#### WHAT YOU NEED TO DO:
Locate all lines with the word "scene" and copy them out.
>>
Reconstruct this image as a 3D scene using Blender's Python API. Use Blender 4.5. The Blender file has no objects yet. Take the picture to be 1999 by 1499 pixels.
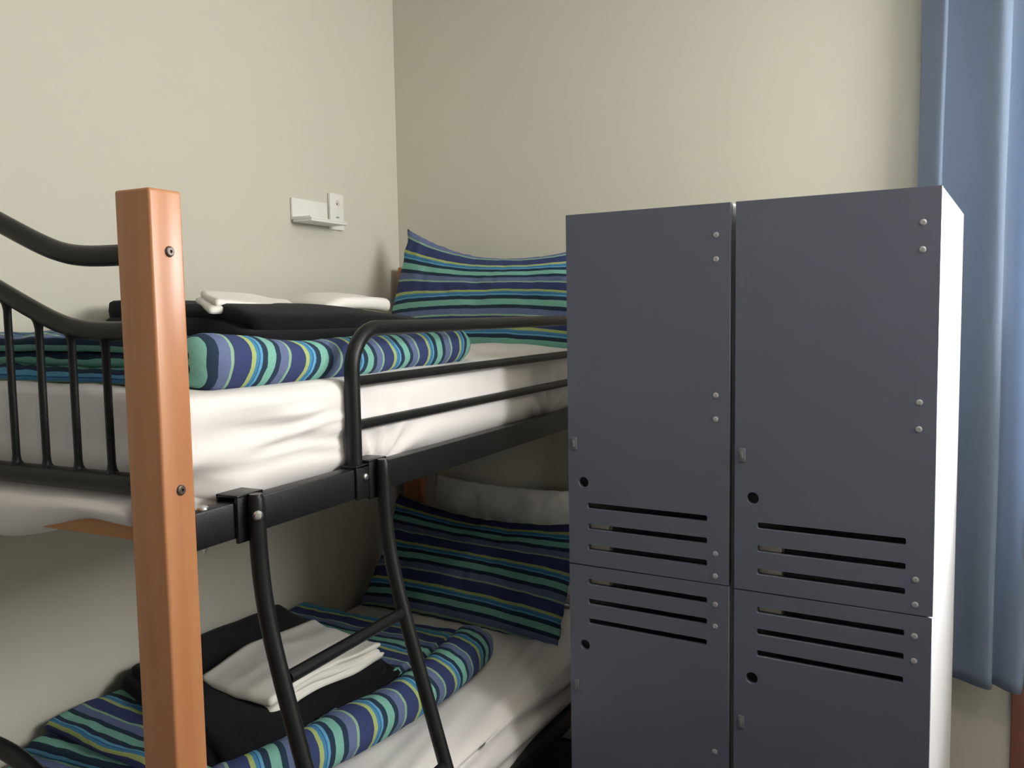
import bpy, bmesh, math, random
from mathutils import Vector, Matrix, noise
random.seed(4)
S = bpy.context.scene
C = S.collection
PI = math.pi
V = Vector

# ------------------------------------------------------------------ camera
cam_data = bpy.data.cameras.new('camera')
cam = bpy.data.objects.new('camera', cam_data)
C.objects.link(cam)
cam_data.sensor_width = 36.0
cam_data.lens = 1699.58 * 36.0 / 1999.0
cam_data.clip_start = 0.02
F = V((-0.44214398, 0.89322471, -0.0815985))
R = V((0.89668899, 0.44235486, -0.01646285))
U = V((-0.02139047, 0.08044743, 0.99652931))
m = Matrix((R, U, -F)).transposed().to_4x4()
m.translation = V((1.90202, -2.871435, 1.572033))
cam.matrix_world = m
S.camera = cam

# ------------------------------------------------------------------ world, daylight, exposure
W = bpy.data.worlds.new('sky'); S.world = W; W.use_nodes = True
bg = W.node_tree.nodes['Background']
bg.inputs[0].default_value = (0.62, 0.78, 1.0, 1)
bg.inputs[1].default_value = 3.0


def area(name, loc, target, sx, sy, power, col):
    l = bpy.data.lights.new(name, 'AREA'); l.shape = 'RECTANGLE'; l.size = sx; l.size_y = sy
    l.energy = power; l.color = col
    o = bpy.data.objects.new(name, l); C.objects.link(o)
    o.location = loc
    o.rotation_euler = (V(target) - V(loc)).to_track_quat('-Z', 'Y').to_euler()
    return o


area('daylight_window', (2.72, 0.50, 1.98), (1.7, -1.3, 1.50), 1.25, 1.7, 440, (0.98, 0.98, 1.0))
area('fill_side_window', (3.72, -1.10, 2.42), (1.2, -1.1, 1.75), 1.3, .9, 76, (1.0, 0.975, 0.91))  # added fill light, shining through an invented side window

vs = S.view_settings
S.display_settings.display_device = 'sRGB'
vs.view_transform = 'Standard'; vs.look = 'None'; vs.exposure = 0.10; vs.gamma = 1.0
vs.use_curve_mapping = False


# ------------------------------------------------------------------ materials
def mat(name, col, rough=0.6, metal=0.0, spec=0.5, noise_amt=0.0, noise_scale=8.0, bump=0.0, bump_scale=60.0, sheen=0.0):
    m = bpy.data.materials.new(name); m.use_nodes = True
    nt = m.node_tree; N = nt.nodes; L = nt.links
    b = N['Principled BSDF']
    b.inputs['Base Color'].default_value = (*col, 1)
    b.inputs['Roughness'].default_value = rough
    b.inputs['Metallic'].default_value = metal
    b.inputs['Specular IOR Level'].default_value = spec
    b.inputs['Sheen Weight'].default_value = sheen
    tc = N.new('ShaderNodeTexCoord')
    if noise_amt > 0:
        n = N.new('ShaderNodeTexNoise'); n.inputs['Scale'].default_value = noise_scale
        n.inputs['Detail'].default_value = 5
        L.new(tc.outputs['Object'], n.inputs['Vector'])
        r = N.new('ShaderNodeMapRange')
        r.inputs['From Min'].default_value = .3; r.inputs['From Max'].default_value = .7
        r.inputs['To Min'].default_value = 1 - noise_amt; r.inputs['To Max'].default_value = 1 + noise_amt
        L.new(n.outputs['Fac'], r.inputs['Value'])
        mx = N.new('ShaderNodeVectorMath'); mx.operation = 'SCALE'
        mx.inputs[0].default_value = col
        L.new(r.outputs['Result'], mx.inputs['Scale'])
        L.new(mx.outputs['Vector'], b.inputs['Base Color'])
    if bump > 0:
        n2 = N.new('ShaderNodeTexNoise'); n2.inputs['Scale'].default_value = bump_scale
        n2.inputs['Detail'].default_value = 4
        L.new(tc.outputs['Object'], n2.inputs['Vector'])
        bp = N.new('ShaderNodeBump'); bp.inputs['Strength'].default_value = bump
        bp.inputs['Distance'].default_value = .002
        L.new(n2.outputs['Fac'], bp.inputs['Height'])
        L.new(bp.outputs['Normal'], b.inputs['Normal'])
    return m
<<
#### RESULT FOR THIS EXERCISE:
Reconstruct this image as a 3D scene using Blender's Python API. Use Blender 4.5. The Blender file has no objects yet. Take the picture to be 1999 by 1499 pixels.
S = bpy.context.scene